BY JAMES SIMONS
Criminals who commit serious crimes are often very stupid in their attempt to commit the so- called perfect crime.
An abundance of time spent organizing a crime is rarely enough to guarantee never being caught. The compulsive desire to steal an awful lot of money or kill somebody without getting caught reveals a lot of ignorance and stupidity on the part of the perpetrators of the crime.
All it takes is once slip, one mistake, and you are busted! The raiders who participated in the £14m Hatton Garden Heist, thought they had got away with the biggest robbery in the world. The youngest of them is 58 years of age, and the oldest is 76 years. One would have ascribed more wisdom to the old gang, but his wrong it would be to equate age to wisdom and common sense.
The gang who secretly met regularly after the hit were unaware they were secretly being recorded by detectives, and they made the first dumb error of planning to meet up in an Enfield car park to split some of the haul. It did not occur to them that many car parks have cameras even though their capture was secured due to the clever surveillance they had been out under by police.
More stupid was the fact they left incriminating evidence in their homes including a small smelting machine and a forensics for dummies book. How dumb! If this was a subconscious admission that they were dumb, they paid the price for it in more than one way. Their successful plan to penetrate the very tight security was made even more dumb by the revelation one of the gang members -John ‘Kenny’ Collins, used his own car to drive to the scene. Naturally, crooks plotting such a major robbery would be incredibly wary of involving more individuals than necessary, though a smart crook would have contemplated the self inflicted trap embodying that hasty plan. London’s roadside and motorway cameras have long been equipped with automatic number plate recognition technology, a common knowledge fact that only a dummy would not have known.

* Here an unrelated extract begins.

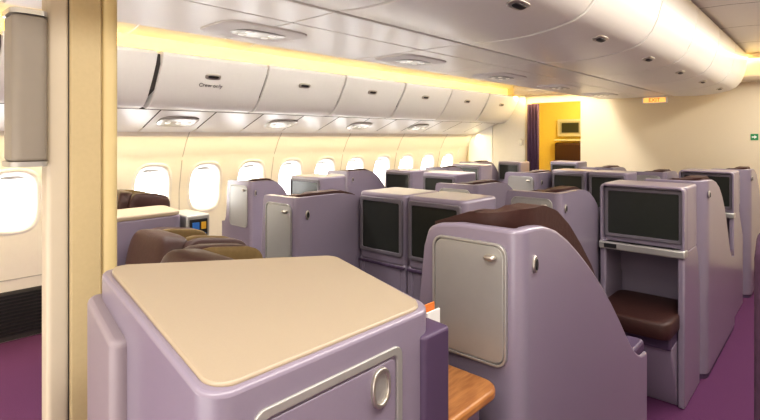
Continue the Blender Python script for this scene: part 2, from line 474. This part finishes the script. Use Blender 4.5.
# ---------------------------------------------------------------- seats
def interp(tab, v):
    for (a, fa), (b, fb) in zip(tab, tab[1:]):
        if v <= b: return fa + (fb - fa) * max(0, (v - a)) / (b - a)
    return tab[-1][1]
SWEPT = [(0, 1.255), (.06, 1.260), (.14, 1.252), (.22, 1.228), (.30, 1.190), (.40, 1.130), (.50, 1.062), (.60, .985), (.70, .90), (.80, .805), (.88, .725), (.95, .66), (1.02, .612), (1.08, .588), (1.16, .58)]
FLAT = [(0, 1.250), (.26, 1.250), (.36, 1.242), (.43, 1.220), (.50, 1.180), (.58, 1.11), (.66, 1.01), (.74, .89), (.82, .78), (.90, .69), (.98, .62), (1.05, .588), (1.16, .58)]
ROUND = [(0, 1.245), (.10, 1.250), (.22, 1.244), (.34, 1.222), (.46, 1.180), (.57, 1.115), (.66, 1.035), (.74, .945), (.81, .85), (.87, .755), (.93, .67), (1.0, .61), (1.07, .588), (1.16, .58)]
BACK = [(-.21, .90), (-.16, .905), (-.14, .93), (-.122, 1.05), (-.108, 1.18), (-.09, 1.232), (-.06, 1.246), (.02, 1.256), (.3, 1.26)]
BACKF = [(-.21, .90), (-.15, .905), (-.128, .95), (-.118, 1.10), (-.108, 1.22), (-.095, 1.247), (.3, 1.250)]
# wrap-round cushion: sits inside the back, shows above the falling rim along the seat side
CUSH = [(0, 1.285), (.10, 1.302), (.22, 1.300), (.32, 1.272), (.42, 1.215), (.52, 1.135), (.62, 1.045), (.70, .95)]
CUSHF = [(0, 1.250), (.15, 1.270), (.30, 1.268), (.42, 1.235), (.52, 1.168), (.62, 1.05), (.70, .93)]
W2 = .21
def seat_path(L, R, r, x0=None):
    pts = []
    N = 26
    for i in range(N): pts.append((W2, R + (r - R) * i / N))
    for i in range(7):
        a = PI / 2 * i / 6
        pts.append((W2 - r + r * math.cos(a), r - r * math.sin(a)))
    if x0 is not None:
        for i in range(1, 21): pts.append((W2 - r + (x0 - W2 + r) * i / 20, 0))
        return pts
    for i in range(1, 41): pts.append((W2 - r + (-2 * W2 + 2 * r) * i / 40, 0))
    for i in range(1, 7):
        a = PI / 2 * i / 6
        pts.append((-W2 + r - r * math.sin(a), r - r * math.cos(a)))
    for i in range(1, 12): pts.append((-W2, r + (L - r) * i / 11))
    return pts
def make_seat(style):
    side = (SWEPT, FLAT, ROUND)[style]
    back, cush = (BACK, CUSH) if style == 0 else (BACKF, CUSHF)
    rc = (.045, .035, .09)[style]
    t = thing('business_seat', '', 'seat')
    P = seat_path(.62, 1.16, rc)
    MB().wallpath(P, [min(interp(side, y), interp(back, x)) for x, y in P], [.03] * len(P), .040).build('shell', M['shell'], t, bevel=.012, seg=3, angle=50)
    MB().wallpath(P, [.10] * len(P), [0] * len(P), .035, .006).build('kick_plate', M['shell_dark'], t, angle=50)
    xr = .12 if style == 2 else .160
    d = MB().prism(rrect(-.062, xr, .895, 1.208, .03), -.009, .002, 'y').build('back_panel', M['grey'], t, bevel=.003)
    MB().ring(rrect(-.070, xr + .008, .887, 1.216, .034), rrect(-.063, xr + .001, .894, 1.209, .028), -.011, .0, 'y').build('panel_frame', M['silver'], d, bevel=.0015)
    MB().puff((xr - .035, -.018, 1.178), (.018, .012, .009), .8, nu=14, nv=8).build('panel_catch', M['metal'], d)
    h = MB().prism(oval(.066, 1.160, .012, .024), W2 - .002, W2 + .007, 'x').build('coat_hook', M['metal'], t, bevel=.003)
    MB().prism(oval(.066, 1.160, .006, .015), W2 + .005, W2 + .010, 'x').build('hook_recess', M['black'], h)
    Q = seat_path(.30, .70, .16, x0=-.10)
    tp = 1.298 if style == 0 else 1.262
    MB().wallpath(Q, [min(interp(cush, y), tp - max(0, .06 - x) * .35) for x, y in Q], [.62] * len(Q), .080, .044).build('back_cushion', M['brown'], t, bevel=.036, seg=5, angle=60)
    mm = Matrix.Rotation(math.radians(-10), 3, 'X')
    zo = 0 if style == 0 else -.03
    MB().puff((-.03, .24, .80), (.12, .07, .34), .5, mm).build('backrest', M['brown'], t)
    MB().puff((-.03, .265, 1.08 + zo), (.115, .055, .13), .5, mm).build('headrest', M['brown'], t)
    MB().puff((-.03, .26, 1.06 + zo), (.016, .058, .13), .6, mm).build('headrest_insert', M['olive'], t)
    MB().puff((0, .48, .47), (.15, .30, .085), .4).build('seat_cushion', M['brown'], t)
    MB().box(-.15, .15, .12, .74, .06, .40).build('seat_base', M['shell_dark'], t, bevel=.01)
    MB().prism(rrect(W2 - .09, W2 - .006, .72, 1.15, .03), .585, .635, 'z').build('armrest', M['shell_dark'], t, bevel=.012)
    return t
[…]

The experienced gang researched their ambitious plan for over a year, with one of them apparently posing as a lift man to prove the theory they could enter the basement through the lift shaft. Further efforts put into researching their golden target included research of the CCTV camera and alarm system, falling victim to their ignorance of a separate camera belonging to a nearby jewelery shop. They had been involved in the £3m Baker street robbery of 1971. Brian reader, whose street credentials include the £26m gold bullion Brinks Mat robbery of 1983, is the oldest at 76 years of age, and nick named The Guv’nor by his criminal pals, presumably for his experience and savvy in the criminal world of making fast illegal money.
Any such savvy failed him woefully here, as the carefully planned robbery did not go undetected. More than £10m remains unaccounted for, but a long prison sentence awaits this criminal team. Dubbed the bad grandpas, they will have earned a lot of respect for their criminal bottle and systematic plan in successfully researching and implementing the grand heist, but the weaknesses of their plans will probably haunt them for the rest of their lives. They will be sentenced in March.